The rand remained on the back foot in midday trade on Monday after being knocked by disappointing economic data on Friday but was off the morning's worst levels as the dollar slipped on concerns over the impact Hurricane Gustav is likely to have on oil prices.

Analysts say one potential positive for the local unit is the talk of Nigeria's Globacom taking over Telkom. Business Day reported on Monday that Nigerian entrepreneur Mike Adenuga Jnr has submitted a proposal to take over Telkom so he can merge his cellular operator, Globacom, with Telkom's 50 percent stake in Vodacom.

By 11.50am the rand was bid at 7.7033 to the dollar from a previous close of 7.6764. It was bid at 11.2817 to the euro from a previous 11.2875 and at 13.9005 against sterling from 13.9188 before.

The euro was bid at US$1.4643 from US$1.4699 overnight, while gold was quoted at $830.60 a troy ounce from $829.80 overnight.

RMB analysts said in their morning report that the rand starts off the week on the back foot, Friday's inflation gauge in the US PCE data having caused a downward shift in EUR/USD - although crucially not through the 1.4600 level.

"Poor local trade data also didn't help," the analysts added. "USD/ZAR then biased for 7.75 but looking sideways thereafter reflecting that the US is on holiday. But conditions will hot up through the week. Tuesday we have ISM data from the US. Thursday we have the release of the SARB quarterly bulletin where we look for a slightly worse than consensus 2Q08 7.9 percent current account deficit," they stated.

"We also get the local August reserve figures. Expect a decent increase reflecting accumulation early in the month during USD/ZAR's dip to 7.18. Overall, an increasingly busy week. 7.65 — 7.85 still the immediate range, which itself is in the middle of the broader 7.40/50 — 8.00 range. One potential positive for the local unit is the talk of Nigeria's Globacom taking over Telkom," RMB added.

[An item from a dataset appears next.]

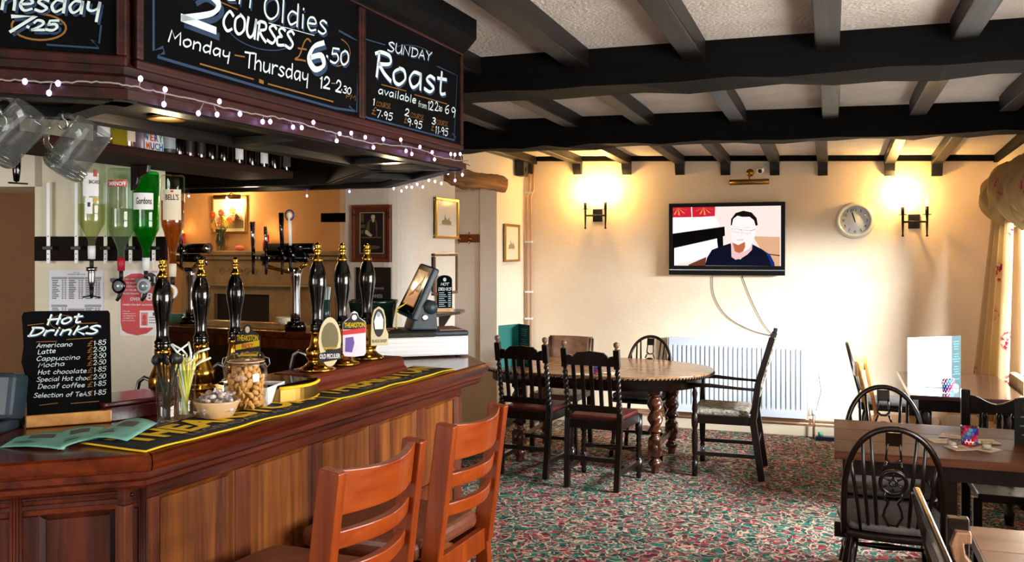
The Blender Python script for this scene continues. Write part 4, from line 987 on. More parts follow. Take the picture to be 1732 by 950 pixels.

With US markets closed on Monday for the Labour Day holiday analysts expect the rand to trade mostly sideways.

Dow Jones Newswires reports that the dollar is lower in places in Europe Monday on continued concern over the impact Hurricane Gustav will have on the price of crude oil.

The pound, meanwhile, has dived on speculation over an early cut in UK interest rates after Chancellor of the Exchequer Alistair Darling warned that the country could be facing "arguably the worst" slowdown in 60 years.

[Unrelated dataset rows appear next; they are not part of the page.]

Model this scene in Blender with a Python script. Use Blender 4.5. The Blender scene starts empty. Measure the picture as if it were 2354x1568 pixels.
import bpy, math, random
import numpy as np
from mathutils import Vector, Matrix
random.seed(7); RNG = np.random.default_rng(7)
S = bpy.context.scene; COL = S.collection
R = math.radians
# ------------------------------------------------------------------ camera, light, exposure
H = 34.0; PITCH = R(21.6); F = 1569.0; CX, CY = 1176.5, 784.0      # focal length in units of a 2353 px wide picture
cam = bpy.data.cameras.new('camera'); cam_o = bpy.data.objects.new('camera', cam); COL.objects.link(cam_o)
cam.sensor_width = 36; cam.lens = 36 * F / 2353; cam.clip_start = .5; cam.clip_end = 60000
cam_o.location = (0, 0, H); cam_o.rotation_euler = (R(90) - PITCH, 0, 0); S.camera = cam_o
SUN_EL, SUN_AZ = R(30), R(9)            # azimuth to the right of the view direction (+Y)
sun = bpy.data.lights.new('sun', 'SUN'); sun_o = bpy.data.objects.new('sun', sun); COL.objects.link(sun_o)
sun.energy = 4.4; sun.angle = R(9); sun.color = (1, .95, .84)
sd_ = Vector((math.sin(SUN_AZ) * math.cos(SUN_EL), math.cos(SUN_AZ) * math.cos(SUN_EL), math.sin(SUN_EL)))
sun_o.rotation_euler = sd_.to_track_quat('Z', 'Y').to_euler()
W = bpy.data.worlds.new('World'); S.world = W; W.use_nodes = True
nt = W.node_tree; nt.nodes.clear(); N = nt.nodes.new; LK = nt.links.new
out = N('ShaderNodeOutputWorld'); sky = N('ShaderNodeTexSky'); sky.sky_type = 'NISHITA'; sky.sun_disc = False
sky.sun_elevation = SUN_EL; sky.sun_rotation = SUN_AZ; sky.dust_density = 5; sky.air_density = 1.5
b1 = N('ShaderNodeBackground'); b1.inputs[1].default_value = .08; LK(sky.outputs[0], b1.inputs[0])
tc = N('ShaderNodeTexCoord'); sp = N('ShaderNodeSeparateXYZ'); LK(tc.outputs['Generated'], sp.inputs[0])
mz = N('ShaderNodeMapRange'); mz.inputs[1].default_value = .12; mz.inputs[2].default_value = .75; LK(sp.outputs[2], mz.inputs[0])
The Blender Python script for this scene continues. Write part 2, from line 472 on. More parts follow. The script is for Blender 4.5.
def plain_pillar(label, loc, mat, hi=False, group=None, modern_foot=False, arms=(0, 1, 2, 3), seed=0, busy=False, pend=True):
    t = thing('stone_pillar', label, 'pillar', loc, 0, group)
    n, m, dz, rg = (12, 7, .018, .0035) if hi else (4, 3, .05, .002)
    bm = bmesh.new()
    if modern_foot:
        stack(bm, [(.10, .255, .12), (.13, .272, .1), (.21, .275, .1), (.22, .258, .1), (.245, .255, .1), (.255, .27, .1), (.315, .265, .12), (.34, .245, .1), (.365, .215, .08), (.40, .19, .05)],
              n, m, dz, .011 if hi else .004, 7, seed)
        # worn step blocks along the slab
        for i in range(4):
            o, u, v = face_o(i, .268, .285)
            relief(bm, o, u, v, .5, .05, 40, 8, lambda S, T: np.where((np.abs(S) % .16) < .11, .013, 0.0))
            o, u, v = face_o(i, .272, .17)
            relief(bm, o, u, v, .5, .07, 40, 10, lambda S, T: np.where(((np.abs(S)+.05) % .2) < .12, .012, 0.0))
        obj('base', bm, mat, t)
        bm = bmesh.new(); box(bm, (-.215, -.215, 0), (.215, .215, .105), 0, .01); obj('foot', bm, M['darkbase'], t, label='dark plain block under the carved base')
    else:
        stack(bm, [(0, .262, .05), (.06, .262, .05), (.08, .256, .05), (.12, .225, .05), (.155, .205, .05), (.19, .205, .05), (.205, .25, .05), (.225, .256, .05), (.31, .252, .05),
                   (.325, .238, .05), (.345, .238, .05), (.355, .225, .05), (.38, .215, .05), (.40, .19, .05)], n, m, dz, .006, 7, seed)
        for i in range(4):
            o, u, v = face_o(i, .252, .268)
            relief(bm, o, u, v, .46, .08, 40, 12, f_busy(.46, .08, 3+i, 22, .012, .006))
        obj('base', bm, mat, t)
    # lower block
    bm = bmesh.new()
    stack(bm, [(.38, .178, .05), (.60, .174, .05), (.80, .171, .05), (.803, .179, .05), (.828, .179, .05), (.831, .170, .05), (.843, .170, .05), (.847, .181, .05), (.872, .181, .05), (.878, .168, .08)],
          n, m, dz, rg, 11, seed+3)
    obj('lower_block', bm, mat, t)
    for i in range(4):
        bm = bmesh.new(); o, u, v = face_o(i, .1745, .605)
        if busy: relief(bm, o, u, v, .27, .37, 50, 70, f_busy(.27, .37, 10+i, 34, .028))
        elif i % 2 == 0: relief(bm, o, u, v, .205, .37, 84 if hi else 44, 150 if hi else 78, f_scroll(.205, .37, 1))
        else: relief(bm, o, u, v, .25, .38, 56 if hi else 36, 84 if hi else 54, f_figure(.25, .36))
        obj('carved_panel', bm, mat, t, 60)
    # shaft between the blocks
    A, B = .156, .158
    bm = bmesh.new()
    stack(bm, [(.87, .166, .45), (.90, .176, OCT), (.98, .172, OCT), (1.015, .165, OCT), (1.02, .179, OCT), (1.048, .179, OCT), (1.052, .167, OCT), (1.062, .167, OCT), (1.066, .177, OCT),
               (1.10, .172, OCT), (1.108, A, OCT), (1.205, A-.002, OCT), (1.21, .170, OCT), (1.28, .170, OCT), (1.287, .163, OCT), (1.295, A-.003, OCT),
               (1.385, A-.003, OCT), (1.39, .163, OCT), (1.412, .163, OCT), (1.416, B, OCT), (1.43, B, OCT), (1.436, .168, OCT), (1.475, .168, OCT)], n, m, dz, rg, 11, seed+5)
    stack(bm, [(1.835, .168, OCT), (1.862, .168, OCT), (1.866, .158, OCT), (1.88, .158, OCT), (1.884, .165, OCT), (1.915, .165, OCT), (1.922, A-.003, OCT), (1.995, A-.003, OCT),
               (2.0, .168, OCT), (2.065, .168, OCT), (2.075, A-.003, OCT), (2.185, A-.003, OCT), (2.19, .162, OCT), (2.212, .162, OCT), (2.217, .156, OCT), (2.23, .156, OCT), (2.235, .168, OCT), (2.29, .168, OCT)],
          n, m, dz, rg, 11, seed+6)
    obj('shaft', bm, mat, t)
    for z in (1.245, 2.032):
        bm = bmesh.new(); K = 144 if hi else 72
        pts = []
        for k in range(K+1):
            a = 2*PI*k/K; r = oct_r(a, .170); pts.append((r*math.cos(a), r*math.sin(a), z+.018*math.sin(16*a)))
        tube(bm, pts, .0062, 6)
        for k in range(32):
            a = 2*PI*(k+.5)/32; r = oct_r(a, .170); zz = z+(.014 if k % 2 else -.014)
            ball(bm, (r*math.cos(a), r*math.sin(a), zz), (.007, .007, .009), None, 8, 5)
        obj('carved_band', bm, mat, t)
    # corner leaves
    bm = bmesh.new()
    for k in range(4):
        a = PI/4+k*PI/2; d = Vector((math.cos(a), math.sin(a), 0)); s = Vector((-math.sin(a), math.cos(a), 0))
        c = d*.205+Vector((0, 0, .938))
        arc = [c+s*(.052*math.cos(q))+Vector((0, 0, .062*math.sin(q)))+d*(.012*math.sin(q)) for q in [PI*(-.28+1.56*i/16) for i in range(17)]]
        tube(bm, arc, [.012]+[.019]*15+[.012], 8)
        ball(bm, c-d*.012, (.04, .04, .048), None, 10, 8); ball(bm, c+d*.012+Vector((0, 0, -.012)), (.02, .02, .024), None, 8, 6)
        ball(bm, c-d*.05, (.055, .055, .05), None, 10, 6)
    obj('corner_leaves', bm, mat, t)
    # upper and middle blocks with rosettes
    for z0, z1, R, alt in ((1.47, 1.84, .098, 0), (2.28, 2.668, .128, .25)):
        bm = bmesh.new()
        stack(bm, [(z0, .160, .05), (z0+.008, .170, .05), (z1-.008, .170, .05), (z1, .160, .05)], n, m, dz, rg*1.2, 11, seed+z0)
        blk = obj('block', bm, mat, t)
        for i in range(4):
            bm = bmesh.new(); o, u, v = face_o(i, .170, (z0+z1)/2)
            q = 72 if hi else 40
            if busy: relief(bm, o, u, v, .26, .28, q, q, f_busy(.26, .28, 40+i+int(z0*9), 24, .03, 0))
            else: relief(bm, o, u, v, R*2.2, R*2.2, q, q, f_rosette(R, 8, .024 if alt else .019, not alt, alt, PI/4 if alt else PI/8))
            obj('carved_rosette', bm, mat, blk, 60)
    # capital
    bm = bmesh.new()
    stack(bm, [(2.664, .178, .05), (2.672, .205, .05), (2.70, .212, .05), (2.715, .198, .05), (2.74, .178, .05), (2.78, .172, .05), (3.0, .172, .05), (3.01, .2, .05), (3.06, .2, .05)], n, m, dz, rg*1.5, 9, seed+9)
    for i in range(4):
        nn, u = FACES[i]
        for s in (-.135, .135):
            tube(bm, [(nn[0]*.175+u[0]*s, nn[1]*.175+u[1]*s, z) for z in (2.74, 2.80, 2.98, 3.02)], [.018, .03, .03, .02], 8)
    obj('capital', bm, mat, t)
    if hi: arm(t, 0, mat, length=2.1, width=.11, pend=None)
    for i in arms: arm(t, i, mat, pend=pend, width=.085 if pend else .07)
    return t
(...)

At the same time, the euro got little help from the latest euro-zone data, which suggest that risks of a recession remain.

As Hurricane Gustav headed for the coast of Louisiana, the price of crude futures on the New York Mercantile Exchange pushed up as high as $118.60 a barrel. But, the price soon backed down again as Gustav was downgraded to a category three from a category four storm as it rampaged around the oil installations in the Gulf of Mexico.

Although it may take some time to discover the extent of any damage to the installations, Gustav isn't likely to have caused as much havoc as the category five Hurricane Katrina back in 2005.

R153 sells off a tad on book squaring

Shorter-dated bonds came in for some selling pressure during the morning session on Monday by investors looking to square their books. However, as a whole the market was trading in a tight range, with the "real money" preferring the sidelines for the time being.

By 11.46am the short-term government R153 bond was at 9.860 percent from its previous close of 9.770 percent. The medium-term R157 was bid at 9.210 percent from 9.160 percent at the previous close. The long-term R186 was bid at 8.980 percent from its previous close of 8.915 percent.